橋の上、向き変え東を望めば、左右に連なる布引山脈が見える。その中央、青山高原に風力発電の白い羽根が回っている。直線で15kmほど離れていてもこれだけ見えるのだから、羽根は相当巨大なはずだ。それにしても、いつの間にこんなにも増えたのか、40基ほどある。国定公園にあり、当初、いろいろ問題となったが、一度認可されれば、増設は特に問題とならないのだろうか。低周波障害や、オオタカへの影響など、その後どうなったのか。
この青山高原の風力発電は、日本最大で、伊賀市の全世帯の消費電力をゆうに賄える発電量との事だ。毎日、遠く峰に並ぶ風車を見ているが、休まず回っている。風力発電に適した場所なのだ。いつも時計回りであるが、年に1,2度、「あれっ」と反時計回りの事がある。天候悪化の時である。
橋から200mほど進めば、三重県立上野森林公園入り口があり、そこを過ぎ、左にカーブして森林公園の北部を横切るかたちで東に進む(写真4)。ツツジの植え込み分離帯のある広い歩道が続き、五月にはそれが一斉に咲き誇る。歩道の右側は山が接しており、頭上にまで木の枝が伸びている。秋には栗も落ちている。イガグリのままなら靴で踏みつけ取り出してポケットに入れる。週末に来る大阪の孫に見せれば大喜である。

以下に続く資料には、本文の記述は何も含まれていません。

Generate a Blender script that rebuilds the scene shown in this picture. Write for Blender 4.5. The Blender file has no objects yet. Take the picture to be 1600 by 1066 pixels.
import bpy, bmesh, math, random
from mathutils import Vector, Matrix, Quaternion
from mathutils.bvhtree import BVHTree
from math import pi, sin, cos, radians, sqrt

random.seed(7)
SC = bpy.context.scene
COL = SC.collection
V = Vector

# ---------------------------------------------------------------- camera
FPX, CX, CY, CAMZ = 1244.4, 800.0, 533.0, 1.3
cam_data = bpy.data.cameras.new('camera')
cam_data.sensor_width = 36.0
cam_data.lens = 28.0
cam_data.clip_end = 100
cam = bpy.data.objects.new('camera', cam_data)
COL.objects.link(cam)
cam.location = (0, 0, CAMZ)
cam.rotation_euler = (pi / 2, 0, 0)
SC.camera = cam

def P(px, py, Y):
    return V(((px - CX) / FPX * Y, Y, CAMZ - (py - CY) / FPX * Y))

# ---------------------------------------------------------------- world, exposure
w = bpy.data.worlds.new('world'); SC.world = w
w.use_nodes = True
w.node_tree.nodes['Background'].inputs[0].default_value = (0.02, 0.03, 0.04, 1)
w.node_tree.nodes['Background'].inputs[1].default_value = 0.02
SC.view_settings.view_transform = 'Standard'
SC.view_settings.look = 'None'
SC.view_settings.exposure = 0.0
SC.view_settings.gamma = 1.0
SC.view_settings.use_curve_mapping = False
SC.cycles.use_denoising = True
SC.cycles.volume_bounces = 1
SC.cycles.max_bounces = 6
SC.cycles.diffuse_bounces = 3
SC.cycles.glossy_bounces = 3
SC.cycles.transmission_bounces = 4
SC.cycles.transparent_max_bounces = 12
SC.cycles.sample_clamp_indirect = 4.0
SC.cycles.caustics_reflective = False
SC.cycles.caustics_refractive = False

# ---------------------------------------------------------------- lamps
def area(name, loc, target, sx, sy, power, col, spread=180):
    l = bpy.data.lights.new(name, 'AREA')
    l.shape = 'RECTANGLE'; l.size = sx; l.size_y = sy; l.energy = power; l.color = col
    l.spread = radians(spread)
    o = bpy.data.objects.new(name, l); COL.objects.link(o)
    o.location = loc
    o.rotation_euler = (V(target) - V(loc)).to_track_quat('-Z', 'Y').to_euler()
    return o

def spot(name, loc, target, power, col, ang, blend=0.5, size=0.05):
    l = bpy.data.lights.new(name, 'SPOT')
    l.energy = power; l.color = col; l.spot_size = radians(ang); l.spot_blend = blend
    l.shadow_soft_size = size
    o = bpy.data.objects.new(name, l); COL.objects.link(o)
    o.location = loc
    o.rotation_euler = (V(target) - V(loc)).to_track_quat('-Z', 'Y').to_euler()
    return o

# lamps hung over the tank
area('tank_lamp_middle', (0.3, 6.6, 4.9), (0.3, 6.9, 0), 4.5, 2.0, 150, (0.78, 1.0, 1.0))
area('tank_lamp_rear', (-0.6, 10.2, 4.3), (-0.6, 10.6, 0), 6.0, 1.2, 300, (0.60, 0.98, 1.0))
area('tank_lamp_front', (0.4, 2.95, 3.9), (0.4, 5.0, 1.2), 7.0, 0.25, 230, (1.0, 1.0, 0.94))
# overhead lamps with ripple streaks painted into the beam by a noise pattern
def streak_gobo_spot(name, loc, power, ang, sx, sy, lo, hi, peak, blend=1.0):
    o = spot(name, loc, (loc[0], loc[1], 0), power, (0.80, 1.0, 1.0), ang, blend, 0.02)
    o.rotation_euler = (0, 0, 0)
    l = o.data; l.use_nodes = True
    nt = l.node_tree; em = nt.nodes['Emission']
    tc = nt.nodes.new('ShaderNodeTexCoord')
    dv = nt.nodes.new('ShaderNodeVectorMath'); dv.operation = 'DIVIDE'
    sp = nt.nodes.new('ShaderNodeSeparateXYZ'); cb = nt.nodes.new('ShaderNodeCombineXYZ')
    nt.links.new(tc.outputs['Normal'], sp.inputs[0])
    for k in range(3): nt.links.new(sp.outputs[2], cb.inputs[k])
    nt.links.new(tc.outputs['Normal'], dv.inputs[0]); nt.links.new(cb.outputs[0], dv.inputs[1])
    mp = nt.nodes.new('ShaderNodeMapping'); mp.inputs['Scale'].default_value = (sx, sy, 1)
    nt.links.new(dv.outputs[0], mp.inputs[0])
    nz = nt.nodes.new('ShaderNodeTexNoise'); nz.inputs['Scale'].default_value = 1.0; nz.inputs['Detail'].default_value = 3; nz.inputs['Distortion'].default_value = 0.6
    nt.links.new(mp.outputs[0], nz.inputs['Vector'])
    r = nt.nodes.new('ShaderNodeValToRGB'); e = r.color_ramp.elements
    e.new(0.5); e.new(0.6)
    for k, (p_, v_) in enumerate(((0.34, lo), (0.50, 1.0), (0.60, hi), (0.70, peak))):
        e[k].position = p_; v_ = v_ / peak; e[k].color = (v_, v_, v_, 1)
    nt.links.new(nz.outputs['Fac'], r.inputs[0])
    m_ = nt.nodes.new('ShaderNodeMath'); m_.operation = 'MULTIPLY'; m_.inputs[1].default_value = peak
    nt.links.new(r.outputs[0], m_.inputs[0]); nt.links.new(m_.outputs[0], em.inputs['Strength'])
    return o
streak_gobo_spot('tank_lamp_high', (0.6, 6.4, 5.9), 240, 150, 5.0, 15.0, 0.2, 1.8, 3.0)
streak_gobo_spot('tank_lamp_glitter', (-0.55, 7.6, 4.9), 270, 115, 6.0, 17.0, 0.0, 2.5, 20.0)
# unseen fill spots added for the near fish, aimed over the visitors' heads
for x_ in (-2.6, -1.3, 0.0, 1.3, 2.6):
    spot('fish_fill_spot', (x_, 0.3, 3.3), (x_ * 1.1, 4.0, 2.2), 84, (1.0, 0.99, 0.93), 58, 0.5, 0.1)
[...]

木々の色は季節を映して変わりゆく。桜が過ぎて、ハチクがぐんぐん伸びて、若葉が萌えるこの時期、森の植物の匂いがする。モミジが色づく頃には、遠くの田んぼで藁燃やす匂いなど風に運ばれてくる。鳥の声もよく聞くが、ウグイス以外はその鳥の名前を知らない。また、季節、季節に花つけ,迷ったような蝶が舞う路端の植物も、タンポポ、レンゲ、アザミ、位で、見慣れたものでも名前を知らない。これまで調べて覚えようとしなかった結果だが、もっと、鳥や植物の名称を覚えておけばよかったのにと今にして思う。

 

森林公園内を800mほど歩き進めば、ゆめが丘の住宅街への入り口。そこに、炎か夢をデザインしたような日時計にもなるステンレスのモニュメントが立っている(写真5)。ここで折り返し、来た道を帰る。
自転車通学の顔見知りの中学生とも、この歩道でよくすれ違う。にっこりする子や、挨拶してくれる子達など、色々。時には、スマートフォンを見ながらの自転車乗りで、ぶつかりそうな危ない事もある。

帰り道の下友生橋。久しぶりに夕陽が美しい。西からの風はわずかにそよぎ、トビが気流にまかせて悠々と弧を描き、旋回している。小学生の頃と変わらぬ光景だ。風に乗る鳥の気持ちはどんなんだろうと思った情感がよみがえり、立ち止まっては見上げている。そしてまた歩を進めるのだが、足取りは軽くなっている。

 

家まで帰れば4.3km、1時間と少し、歩数は8000と少し。この散歩、いつまで続けられるか分からないが、長く続けたいものである。
3歳の孫が鳥の羽根を持って、これなにと尋ねた。散歩で拾い書斎机に置いてあったものである。